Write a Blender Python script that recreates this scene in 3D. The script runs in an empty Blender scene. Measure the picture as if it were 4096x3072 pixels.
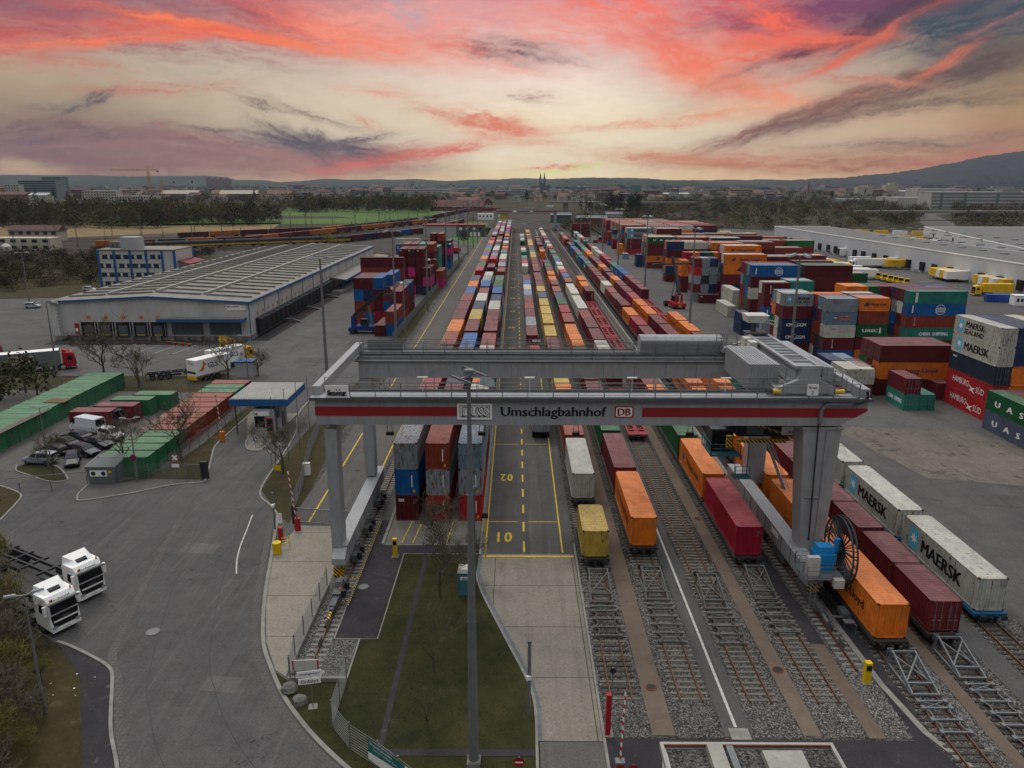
import bpy, math, random
import numpy as np
from mathutils import Vector, Matrix
random.seed(7); rng = np.random.default_rng(5)
PI = math.pi; R = math.radians
S = bpy.context.scene; C = S.collection

def lin(h):
    if isinstance(h, tuple): return h if len(h) == 4 else (*h, 1)
    h = h.lstrip('#'); o = []
    for i in (0, 2, 4):
        c = int(h[i:i+2], 16) / 255
        o.append(c/12.92 if c <= .04045 else ((c+.055)/1.055)**2.4)
    return (*o, 1)

# ---------------------------------------------------------------- mesh builder
class MB:
    def __init__(s): s.v = []; s.f = []; s.m = []
    def face(s, pts, mi=0):
        n = len(s.v); s.v += [tuple(p) for p in pts]; s.f.append(tuple(range(n, n+len(pts)))); s.m.append(mi); return s
    def hexa(s, p, mi=0):
        n = len(s.v); s.v += [tuple(q) for q in p]
        for q in ((0,3,2,1),(4,5,6,7),(0,1,5,4),(1,2,6,5),(2,3,7,6),(3,0,4,7)):
            s.f.append(tuple(n+i for i in q)); s.m.append(mi)
        return s
    def box(s, x0, y0, z0, x1, y1, z1, mi=0):
        return s.hexa([(x0,y0,z0),(x1,y0,z0),(x1,y1,z0),(x0,y1,z0),(x0,y0,z1),(x1,y0,z1),(x1,y1,z1),(x0,y1,z1)], mi)
    def beam(s, a, b, w, h=None, mi=0, up=(0,0,1)):
        h = h or w; a = Vector(a); b = Vector(b); d = (b-a).normalized(); u = Vector(up)
        if abs(d.dot(u)) > .98: u = Vector((0,1,0))
        r = d.cross(u).normalized()*w/2; u = r.cross(d).normalized()*h/2
        return s.hexa([a-r-u, a+r-u, a+r+u, a-r+u, b-r-u, b+r-u, b+r+u, b-r+u], mi)
    def cyl(s, a, b, r0, r1=None, n=8, mi=0, caps=True):
        r1 = r0 if r1 is None else r1; a = Vector(a); b = Vector(b); d = (b-a).normalized()
        u = Vector((0,0,1)) if abs(d.z) < .9 else Vector((1,0,0))
        p = d.cross(u).normalized(); q = d.cross(p); k = len(s.v)
        for c, r in ((a, r0), (b, r1)):
            for i in range(n):
                t = 2*PI*i/n; s.v.append(tuple(c+p*math.cos(t)*r+q*math.sin(t)*r))
        for i in range(n):
            j = (i+1) % n; s.f.append((k+i, k+j, k+n+j, k+n+i)); s.m.append(mi)
        if caps:
            s.f.append(tuple(k+n-1-i for i in range(n))); s.m.append(mi)
            s.f.append(tuple(k+n+i for i in range(n))); s.m.append(mi)
        return s
    def prism(s, poly, a, b, ax='y', mi=0):
        f = {'y': lambda p, t: (p[0], t, p[1]), 'x': lambda p, t: (t, p[0], p[1]), 'z': lambda p, t: (p[0], p[1], t)}[ax]
        n = len(poly); k = len(s.v); s.v += [f(p, a) for p in poly] + [f(p, b) for p in poly]
        s.f.append(tuple(range(k, k+n))); s.m.append(mi); s.f.append(tuple(k+2*n-1-i for i in range(n))); s.m.append(mi)
        for i in range(n):
            j = (i+1) % n; s.f.append((k+i, k+n+i, k+n+j, k+j)); s.m.append(mi)
        return s
    def loft(s, rings, mi=0, close=True):
        k = len(s.v); n = len(rings[0])
        for r in rings: s.v += [tuple(p) for p in r]
        for a in range(len(rings)-1):
            for i in range(n if close else n-1):
                j = (i+1) % n; s.f.append((k+a*n+i, k+a*n+j, k+(a+1)*n+j, k+(a+1)*n+i)); s.m.append(mi)
        if close:
            s.f.append(tuple(k+n-1-i for i in range(n))); s.m.append(mi)
            b = k+(len(rings)-1)*n; s.f.append(tuple(b+i for i in range(n))); s.m.append(mi)
        return s
    def add(s, o, loc=(0,0,0), rz=0, mi=None, sc=1):
        k = len(s.v); c, q = math.cos(rz)*sc, math.sin(rz)*sc
        s.v += [(loc[0]+c*x-q*y, loc[1]+q*x+c*y, loc[2]+z*sc) for x, y, z in o.v]
        s.f += [tuple(i+k for i in f) for f in o.f]; s.m += o.m if mi is None else [mi]*len(o.m); return s
    def mesh(s, name, mats, smooth=False, fix=True):
        me = bpy.data.meshes.new(name); me.from_pydata(s.v, [], s.f)
        for m in (mats if isinstance(mats, (list, tuple)) else [mats]): me.materials.append(m)
        if len(me.materials) > 1: me.polygons.foreach_set('material_index', s.m)
        if smooth: me.polygons.foreach_set('use_smooth', [True]*len(s.f))
        if fix:
            import bmesh
            b = bmesh.new(); b.from_mesh(me)
            bmesh.ops.recalc_face_normals(b, faces=b.faces); b.to_mesh(me); b.free()
        me.update(); return me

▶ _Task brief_
For the data above, state only how many lines include the word "scene".

▶ _Solution for this exercise_
2